**TASK GOAL**
Retype the opening lines of the listing below, ending with the line that contains "qm = MB(); qm.box((2.15, 68.6, 1.15), (.5, 6.0, 6.38), bev=.03);", and leave out any pictures.

**DATASET CONTENT**

[start]

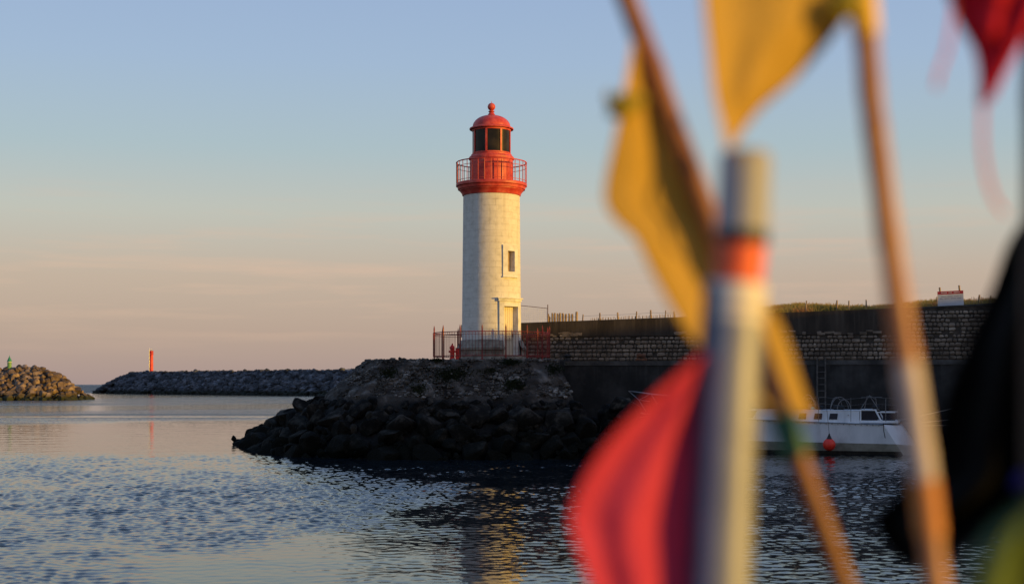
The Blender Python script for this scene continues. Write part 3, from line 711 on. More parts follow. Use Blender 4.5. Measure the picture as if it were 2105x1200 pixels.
qm = MB(); qm.box((2.15, 68.6, 1.15), (.5, 6.0, 6.38), bev=.03); at_root(qm, 'return_wall', M_quay, QW)
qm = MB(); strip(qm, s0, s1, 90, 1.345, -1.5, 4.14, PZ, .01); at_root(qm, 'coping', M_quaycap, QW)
SW = root('sea_wall', wpt(0), 'long sea wall of rough pale stones under a dark concrete band, right of the lighthouse', 'sea wall')
sm = MB(); strip(sm, wall_s(-2.5), wall_s(60), 120, .0, -.7, PZ - .03, lambda X: topz(X) - .04); at_root(sm, 'mortar', M_mortar, SW)
XS = 18.8
cm = MB(); strip(cm, wall_s(-2.6), wall_s(XS), 80, .07, -.75, 5.62, lambda X: topz(X), .012); at_root(cm, 'concrete_band', M_conc, SW)
cm = MB(); strip(cm, wall_s(XS) + .003, wall_s(60), 60, .05, -.76, lambda X: topz(X) - .10, lambda X: topz(X) - .02, .01); at_root(cm, 'coping', M_quaycap, SW)
st_ = MB(); ang = math.atan2(wd.y, wd.x); MW = Matrix.Rotation(ang, 3, 'Z')
s = wall_s(-2.5); smax = wall_s(30)
def course(z, hgt, sa, sb, drop):
    s = sa + rnd.uniform(0, .3)
    while s < sb:
        w = rnd.uniform(.15, .35) * (1.2 if rnd.random() < .15 else 1)
        if rnd.random() > drop(s):
            q = wpt(s + w / 2, .012); st_.tint = min(1, max(0, rnd.gauss(.45, .22)))
            st_.box((q.x, q.y, z + hgt / 2 + rnd.uniform(-.012, .012)), (w - rnd.uniform(.03, .06), .10 + rnd.uniform(0, .05), hgt - rnd.uniform(.03, .055)), MW, bev=.045, jit=.016)
        s += w
z = PZ + .02; ri = 0
while z < 5.58:
    hgt = rnd.uniform(.165, .235); course(z, hgt, wall_s(-2.5), wall_s(30), lambda s, z=z: .03 + .12 * (z > 5.3)); z += hgt; ri += 1
zt0 = z
while z < 7.2:
    hgt = rnd.uniform(.15, .22)
    if z + hgt < 6.9: course(z, hgt, wall_s(XS) + .1, wall_s(30), lambda s, z=z: .10 if z + .2 < topz(wpt(s).x) - .1 else 1.0)
    z += hgt
# ragged stones showing through where the render has fallen off the concrete band
for k in range(60):
    s = rnd.choice((rnd.uniform(1.0, 3.0), rnd.uniform(7.5, 11), rnd.uniform(11, 18.5))); q = wpt(s, .055); st_.tint = rnd.uniform(.2, .6)
    st_.box((q.x, q.y, 5.64 + rnd.uniform(0, .16)), (rnd.uniform(.15, .4), .06, rnd.uniform(.08, .15)), MW, bev=.02, jit=.012)
at_root(st_, 'stonework', M_stone, SW)
# bollards and rusty fitting on the quay
bq = wpt(wall_s(P(1176, 740, 71).x), .95)
bo = root('bollard', (bq.x, bq.y, PZ), 'squat dark iron bollard on the quay edge, next to the lighthouse mound', 'bollard')
m = MB(); m.lathe([(.22, -.02), (.22, .03), (.15, .07), (.13, .18), (.20, .24), (.20, .29), (.1, .34), (.02, .35)], n=20); m.build('body', M_black, bo, smooth=True, sharp=40)
bq = wpt(wall_s(P(1327, 735, 70).x), .8)
ws = root('winch', (bq.x, bq.y, PZ), 'rusty brown winch on the quay in front of the sea wall', 'winch')
m = MB(); m.box((0, 0, .06), (.55, .4, .1), MW, bev=.02); m.box((-.18, 0, .2), (.06, .3, .32), MW, bev=.02); m.box((.16, 0, .17), (.06, .3, .26), MW, bev=.02); m.build('frame', M_rust, ws)
m = MB(); m.tube([(-.2, 0, .28), (.2, -.04, .24)], [.11, .11], 14); m.build('drum', M_rust, ws)
# ladder on the quay wall
l0 = wpt(wall_s(P(1700, 790, 68).x), 1.40)
ld = root('quay_ladder', (l0.x, l0.y, 0), 'narrow iron ladder fixed to the quay wall above the white boat', 'ladder', rz=ang)
M_lad = weathered('ladder_iron', [(.05, .045, .04), (.10, .09, .08)], 9, .7, .002, 20, stops=(.4, .6))
for sx in (-1, 1):
    m = MB(); m.box((.19 * sx, -.04, 2.5), (.075, .05, 3.9), bev=.006); m.build('stile', M_lad, ld)
m = MB(); m.tube([(-.19, -.04, 0), (.19, -.04, 0)], .018, 6); r0 = m.build('rung', M_lad, ld); r0.location = (0, 0, .8)
for k in range(1, 12):
    c = r0.copy(); S.collection.objects.link(c); c.parent = ld; c.location = (0, 0, .8 + .3 * k)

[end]

**THE REPLY**
The Blender Python script for this scene continues. Write part 3, from line 711 on. More parts follow. Use Blender 4.5. Measure the picture as if it were 2105x1200 pixels.
qm = MB(); qm.box((2.15, 68.6, 1.15), (.5, 6.0, 6.38), bev=.03); at_root(qm, 'return_wall', M_quay, QW)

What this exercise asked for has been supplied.